The early machine used simple frequency-shift keying to encode the characters of the alphabet and some basic control codes, allowing text messages to be sent back and forth via a regular analog telephone call. In the US, where the devices eventually became known as telecommunications device for the deaf (TDDs), the devices used an improved development of Baudot code (the USA-TTY variant of ITA-2) to send signals over the phone lines.
This involved representing characters with five bits, which was enough to cover the 26 characters of the English alphabet, plus 0-9 and a few control codes. Transmission rates were slow—typically just 45.5 to 50 baud. With a 5-bit code, this limited transmission to approximately 10 characters per second.
TTYs quickly caught on as a useful device for the deaf and hard of hearing, and developed its own norms similar to other textual telecommunications methods that came before. Users would key “GA” for “go ahead,” to indicate the other party could “speak” on the half-duplex link, as two users typing at the same time would lead to garbled messages. “SK” stood for “stop keying” to indicate the ending of a call. Abbreviations were common to save effort, such as “CU” (see you) and “TMW” (tomorrow).
At its heart, the TTY was a very useful device for allowing its users to communicate via textual means to others with compatible hardware. However, alone, a TTY could not allow a deaf user to communicate effectively with regular telephone users. To enable greater accessibility, many organizations developed telecommunications relay services.

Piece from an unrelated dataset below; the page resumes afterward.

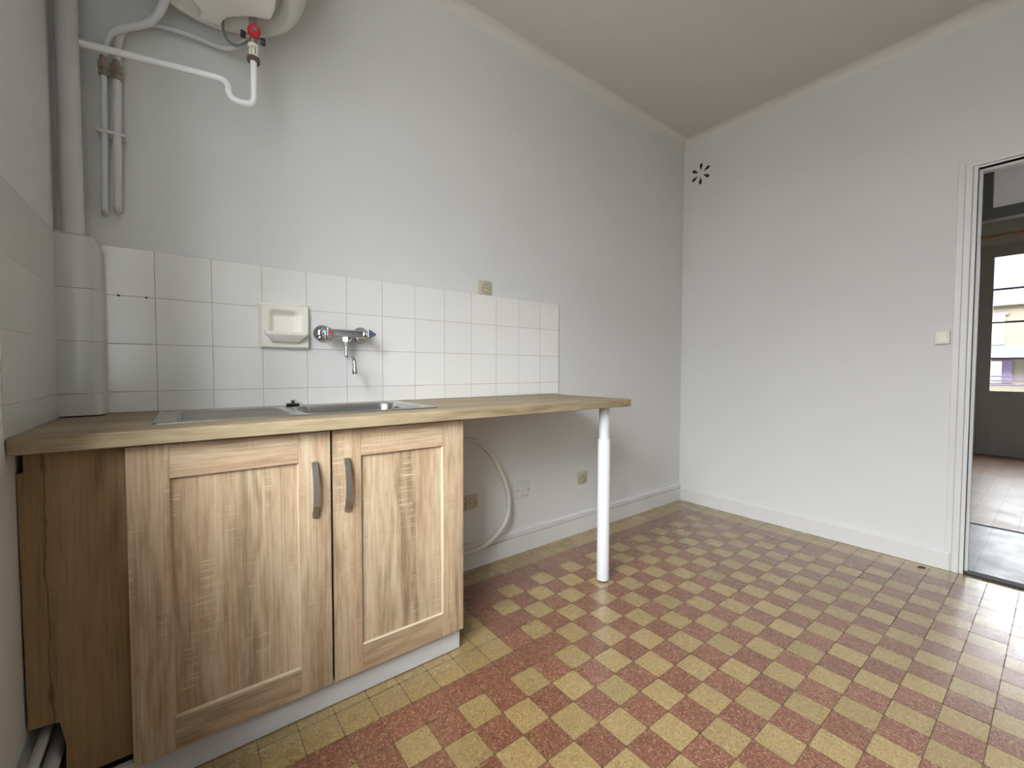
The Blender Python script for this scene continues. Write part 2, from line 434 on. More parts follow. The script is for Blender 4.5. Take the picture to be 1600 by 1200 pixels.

These first existed as a number that deaf TTY users could call in order to connect to a human operator with their own TTY machine. This operator would place calls on behalf of the deaf individual, speaking on their behalf to other parties based on the deaf user’s inputs to their TTY device. In turn, the operator would key out the responses from the called party so the deaf individual could read back the conversation.
The first relay service was established by Converse Communications in Connecticut in 1974. The concept was quickly picked up by many other telecommunications operators around the world to provide an accessibility aid to those who needed it. These days, relay services still exist, though a great many relay services now operate over IP-based systems rather than via phone lines and TTY devices.
TTY still exists to some degree out in the world today. There are still subscribers with analog phone lines, and the basic TTY technology still fundamentally works over these links. However, the rise of SMS text messaging and widespread Internet connectivity have somewhat negated a lot of use cases for TTY technology these days. There have also been cases where digital upgrades to the phone network have made TTY operation more difficult, though some efforts have been made to ensure compatibility in some networks, particularly for emergency uses.
Ultimately, TTY was a technology that brought telecommunications access to a greater number of people than ever before. Like the landline phone and the fax machine, it’s no longer such a feature of modern life. However, it was an important link to the world for many in the deaf and hard of hearing community, and was greatly valued for the connection and accessibility it provided.